--- START ---

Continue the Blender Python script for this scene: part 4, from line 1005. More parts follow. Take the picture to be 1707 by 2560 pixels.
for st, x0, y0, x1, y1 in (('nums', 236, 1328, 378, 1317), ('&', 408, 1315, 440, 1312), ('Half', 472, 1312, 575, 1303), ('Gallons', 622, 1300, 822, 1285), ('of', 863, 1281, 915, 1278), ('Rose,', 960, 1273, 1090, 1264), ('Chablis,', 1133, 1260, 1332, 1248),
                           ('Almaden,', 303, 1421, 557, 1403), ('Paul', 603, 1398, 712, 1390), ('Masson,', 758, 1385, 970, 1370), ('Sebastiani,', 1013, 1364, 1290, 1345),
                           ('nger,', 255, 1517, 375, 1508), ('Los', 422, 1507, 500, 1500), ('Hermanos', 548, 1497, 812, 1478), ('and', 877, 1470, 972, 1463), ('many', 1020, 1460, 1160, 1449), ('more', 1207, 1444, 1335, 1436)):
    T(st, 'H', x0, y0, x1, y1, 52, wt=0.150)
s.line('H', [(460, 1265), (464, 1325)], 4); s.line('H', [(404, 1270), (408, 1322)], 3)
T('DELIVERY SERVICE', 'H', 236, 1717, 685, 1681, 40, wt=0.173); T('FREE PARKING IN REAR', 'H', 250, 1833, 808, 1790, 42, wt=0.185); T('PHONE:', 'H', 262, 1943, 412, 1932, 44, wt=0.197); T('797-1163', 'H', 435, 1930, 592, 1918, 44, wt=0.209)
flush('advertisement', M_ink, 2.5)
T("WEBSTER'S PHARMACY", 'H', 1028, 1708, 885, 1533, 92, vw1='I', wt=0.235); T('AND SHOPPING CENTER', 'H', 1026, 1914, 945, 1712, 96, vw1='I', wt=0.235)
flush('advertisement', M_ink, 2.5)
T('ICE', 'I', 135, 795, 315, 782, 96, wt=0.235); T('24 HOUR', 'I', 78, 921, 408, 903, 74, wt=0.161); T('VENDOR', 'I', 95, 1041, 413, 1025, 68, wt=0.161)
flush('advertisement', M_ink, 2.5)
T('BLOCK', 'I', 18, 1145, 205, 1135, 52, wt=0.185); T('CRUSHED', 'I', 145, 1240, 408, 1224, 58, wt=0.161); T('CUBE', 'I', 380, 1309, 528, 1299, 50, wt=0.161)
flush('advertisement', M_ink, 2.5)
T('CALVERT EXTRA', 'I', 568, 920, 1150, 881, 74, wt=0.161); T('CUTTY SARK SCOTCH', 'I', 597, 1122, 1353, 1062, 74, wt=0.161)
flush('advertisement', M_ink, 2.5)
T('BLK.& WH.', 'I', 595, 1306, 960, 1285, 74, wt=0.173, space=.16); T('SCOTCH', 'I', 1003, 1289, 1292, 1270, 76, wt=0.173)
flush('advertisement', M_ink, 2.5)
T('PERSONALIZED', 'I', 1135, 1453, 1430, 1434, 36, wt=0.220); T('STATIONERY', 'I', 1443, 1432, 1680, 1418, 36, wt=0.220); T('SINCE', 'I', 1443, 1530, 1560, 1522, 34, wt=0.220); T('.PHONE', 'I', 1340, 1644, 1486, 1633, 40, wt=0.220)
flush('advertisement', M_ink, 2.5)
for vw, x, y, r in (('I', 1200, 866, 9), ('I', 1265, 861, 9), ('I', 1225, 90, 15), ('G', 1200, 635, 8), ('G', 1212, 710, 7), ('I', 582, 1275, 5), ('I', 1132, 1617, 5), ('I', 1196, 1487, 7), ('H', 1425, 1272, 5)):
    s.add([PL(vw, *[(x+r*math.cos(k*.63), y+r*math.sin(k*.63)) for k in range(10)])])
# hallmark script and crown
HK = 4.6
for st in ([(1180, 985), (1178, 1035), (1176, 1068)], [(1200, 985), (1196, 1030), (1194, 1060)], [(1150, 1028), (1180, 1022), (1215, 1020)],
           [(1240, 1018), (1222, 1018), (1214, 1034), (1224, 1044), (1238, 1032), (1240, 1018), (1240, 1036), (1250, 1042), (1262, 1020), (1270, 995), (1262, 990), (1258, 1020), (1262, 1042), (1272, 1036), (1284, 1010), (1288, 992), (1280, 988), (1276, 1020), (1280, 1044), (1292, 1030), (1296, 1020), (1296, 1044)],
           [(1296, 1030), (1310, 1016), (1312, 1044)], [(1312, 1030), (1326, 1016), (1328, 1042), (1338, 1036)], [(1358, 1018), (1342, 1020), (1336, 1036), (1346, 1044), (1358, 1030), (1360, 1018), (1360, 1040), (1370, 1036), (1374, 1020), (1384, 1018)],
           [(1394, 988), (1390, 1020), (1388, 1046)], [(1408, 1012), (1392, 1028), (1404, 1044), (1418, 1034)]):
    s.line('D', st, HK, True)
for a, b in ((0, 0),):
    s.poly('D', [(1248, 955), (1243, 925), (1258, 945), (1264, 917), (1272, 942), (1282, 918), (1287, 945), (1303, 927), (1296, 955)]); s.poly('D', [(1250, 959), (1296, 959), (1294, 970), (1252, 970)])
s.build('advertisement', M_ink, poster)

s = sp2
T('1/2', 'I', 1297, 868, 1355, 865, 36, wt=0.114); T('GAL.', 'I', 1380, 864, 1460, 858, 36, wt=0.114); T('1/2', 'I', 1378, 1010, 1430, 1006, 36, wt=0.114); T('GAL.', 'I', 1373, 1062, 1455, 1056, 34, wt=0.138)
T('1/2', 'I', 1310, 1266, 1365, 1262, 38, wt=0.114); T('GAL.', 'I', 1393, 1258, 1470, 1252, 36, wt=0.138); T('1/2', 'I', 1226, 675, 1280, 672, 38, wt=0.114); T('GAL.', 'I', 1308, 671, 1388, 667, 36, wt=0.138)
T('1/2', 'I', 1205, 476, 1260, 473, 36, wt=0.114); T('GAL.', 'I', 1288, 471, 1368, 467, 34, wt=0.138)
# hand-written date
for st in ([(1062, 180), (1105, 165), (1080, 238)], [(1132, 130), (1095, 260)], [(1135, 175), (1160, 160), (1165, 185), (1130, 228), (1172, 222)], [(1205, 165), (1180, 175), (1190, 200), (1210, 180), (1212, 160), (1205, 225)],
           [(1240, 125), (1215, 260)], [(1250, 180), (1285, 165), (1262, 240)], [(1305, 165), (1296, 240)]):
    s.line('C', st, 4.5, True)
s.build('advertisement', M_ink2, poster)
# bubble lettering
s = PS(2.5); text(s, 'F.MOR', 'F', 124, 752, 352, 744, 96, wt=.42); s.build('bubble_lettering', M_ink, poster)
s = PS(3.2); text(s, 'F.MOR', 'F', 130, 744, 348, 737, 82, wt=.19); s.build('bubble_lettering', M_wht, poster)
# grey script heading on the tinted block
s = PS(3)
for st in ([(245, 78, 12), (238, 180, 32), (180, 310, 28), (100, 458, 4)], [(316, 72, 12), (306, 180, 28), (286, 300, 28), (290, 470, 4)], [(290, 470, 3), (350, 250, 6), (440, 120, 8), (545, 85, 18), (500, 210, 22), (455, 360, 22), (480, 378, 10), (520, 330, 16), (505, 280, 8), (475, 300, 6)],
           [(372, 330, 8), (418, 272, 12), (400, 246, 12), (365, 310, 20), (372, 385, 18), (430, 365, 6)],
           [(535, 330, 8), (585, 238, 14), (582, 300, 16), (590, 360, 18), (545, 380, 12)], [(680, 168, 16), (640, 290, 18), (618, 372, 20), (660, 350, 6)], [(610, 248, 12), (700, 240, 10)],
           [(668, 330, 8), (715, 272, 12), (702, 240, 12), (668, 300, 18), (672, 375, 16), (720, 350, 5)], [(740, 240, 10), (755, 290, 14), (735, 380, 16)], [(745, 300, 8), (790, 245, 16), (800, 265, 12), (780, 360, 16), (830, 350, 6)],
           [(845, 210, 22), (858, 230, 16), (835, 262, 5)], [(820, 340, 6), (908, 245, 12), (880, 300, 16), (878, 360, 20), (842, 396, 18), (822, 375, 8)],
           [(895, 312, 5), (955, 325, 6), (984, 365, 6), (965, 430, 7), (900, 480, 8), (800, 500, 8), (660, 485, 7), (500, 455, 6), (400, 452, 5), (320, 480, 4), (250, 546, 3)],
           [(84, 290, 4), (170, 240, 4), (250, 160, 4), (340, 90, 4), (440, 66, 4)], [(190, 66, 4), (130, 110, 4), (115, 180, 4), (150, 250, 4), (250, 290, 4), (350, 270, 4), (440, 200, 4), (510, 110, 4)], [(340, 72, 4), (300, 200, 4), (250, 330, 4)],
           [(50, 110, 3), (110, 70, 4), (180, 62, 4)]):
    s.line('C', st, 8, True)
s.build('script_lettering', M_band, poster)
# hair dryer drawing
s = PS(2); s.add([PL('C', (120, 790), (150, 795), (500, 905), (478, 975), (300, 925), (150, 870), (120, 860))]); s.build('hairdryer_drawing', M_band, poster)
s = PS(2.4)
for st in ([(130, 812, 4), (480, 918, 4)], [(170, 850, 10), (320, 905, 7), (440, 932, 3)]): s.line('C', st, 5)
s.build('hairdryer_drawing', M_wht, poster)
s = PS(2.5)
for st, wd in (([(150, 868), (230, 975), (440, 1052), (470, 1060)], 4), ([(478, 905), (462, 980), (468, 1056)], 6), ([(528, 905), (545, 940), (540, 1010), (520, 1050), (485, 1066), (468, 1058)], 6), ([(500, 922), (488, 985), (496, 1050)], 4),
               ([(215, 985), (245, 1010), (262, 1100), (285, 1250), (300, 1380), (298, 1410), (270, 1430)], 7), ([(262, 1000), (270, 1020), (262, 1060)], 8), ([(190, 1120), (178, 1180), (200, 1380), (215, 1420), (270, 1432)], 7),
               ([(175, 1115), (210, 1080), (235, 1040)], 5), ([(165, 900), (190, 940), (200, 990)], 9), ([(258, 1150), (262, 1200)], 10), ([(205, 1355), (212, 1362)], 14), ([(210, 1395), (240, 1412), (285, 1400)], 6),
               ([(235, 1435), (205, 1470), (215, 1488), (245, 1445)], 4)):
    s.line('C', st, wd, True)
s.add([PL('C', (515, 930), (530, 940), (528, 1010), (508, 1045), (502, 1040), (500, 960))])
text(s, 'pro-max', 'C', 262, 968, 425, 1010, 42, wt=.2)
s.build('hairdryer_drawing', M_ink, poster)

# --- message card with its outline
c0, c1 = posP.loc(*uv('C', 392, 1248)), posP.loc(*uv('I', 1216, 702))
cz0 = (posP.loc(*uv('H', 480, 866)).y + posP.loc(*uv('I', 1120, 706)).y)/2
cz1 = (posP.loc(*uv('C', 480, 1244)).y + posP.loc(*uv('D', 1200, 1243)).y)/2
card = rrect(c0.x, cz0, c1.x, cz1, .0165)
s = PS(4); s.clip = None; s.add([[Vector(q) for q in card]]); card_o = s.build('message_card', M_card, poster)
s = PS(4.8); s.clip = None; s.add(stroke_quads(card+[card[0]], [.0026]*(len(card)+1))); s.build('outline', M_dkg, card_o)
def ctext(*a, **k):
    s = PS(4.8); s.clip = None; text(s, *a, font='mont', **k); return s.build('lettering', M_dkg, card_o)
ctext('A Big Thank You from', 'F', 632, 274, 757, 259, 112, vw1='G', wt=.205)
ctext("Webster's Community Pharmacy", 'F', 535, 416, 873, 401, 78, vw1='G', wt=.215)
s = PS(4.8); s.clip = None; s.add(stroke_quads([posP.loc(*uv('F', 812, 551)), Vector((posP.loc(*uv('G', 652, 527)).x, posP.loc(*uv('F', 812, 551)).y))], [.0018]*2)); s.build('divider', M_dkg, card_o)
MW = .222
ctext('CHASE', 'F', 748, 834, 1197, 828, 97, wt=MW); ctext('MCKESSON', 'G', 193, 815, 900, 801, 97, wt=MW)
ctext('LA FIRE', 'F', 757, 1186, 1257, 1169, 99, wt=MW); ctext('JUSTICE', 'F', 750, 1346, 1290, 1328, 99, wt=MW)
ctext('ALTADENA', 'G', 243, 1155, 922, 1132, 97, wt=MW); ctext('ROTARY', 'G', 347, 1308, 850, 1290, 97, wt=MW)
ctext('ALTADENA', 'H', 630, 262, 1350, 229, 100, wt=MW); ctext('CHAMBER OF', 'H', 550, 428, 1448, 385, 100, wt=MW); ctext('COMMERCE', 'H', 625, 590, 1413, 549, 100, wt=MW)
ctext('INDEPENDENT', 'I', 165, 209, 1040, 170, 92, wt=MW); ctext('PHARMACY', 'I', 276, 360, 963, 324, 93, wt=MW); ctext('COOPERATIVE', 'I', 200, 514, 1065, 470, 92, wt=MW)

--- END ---

▸ **WORK TO COMPLETE**:
Search the listing for the word "from". Copy every line in which it occurs.

▸ **OUTPUT**:
Continue the Blender Python script for this scene: part 4, from line 1005. More parts follow. Take the picture to be 1707 by 2560 pixels.
ctext('A Big Thank You from', 'F', 632, 274, 757, 259, 112, vw1='G', wt=.205)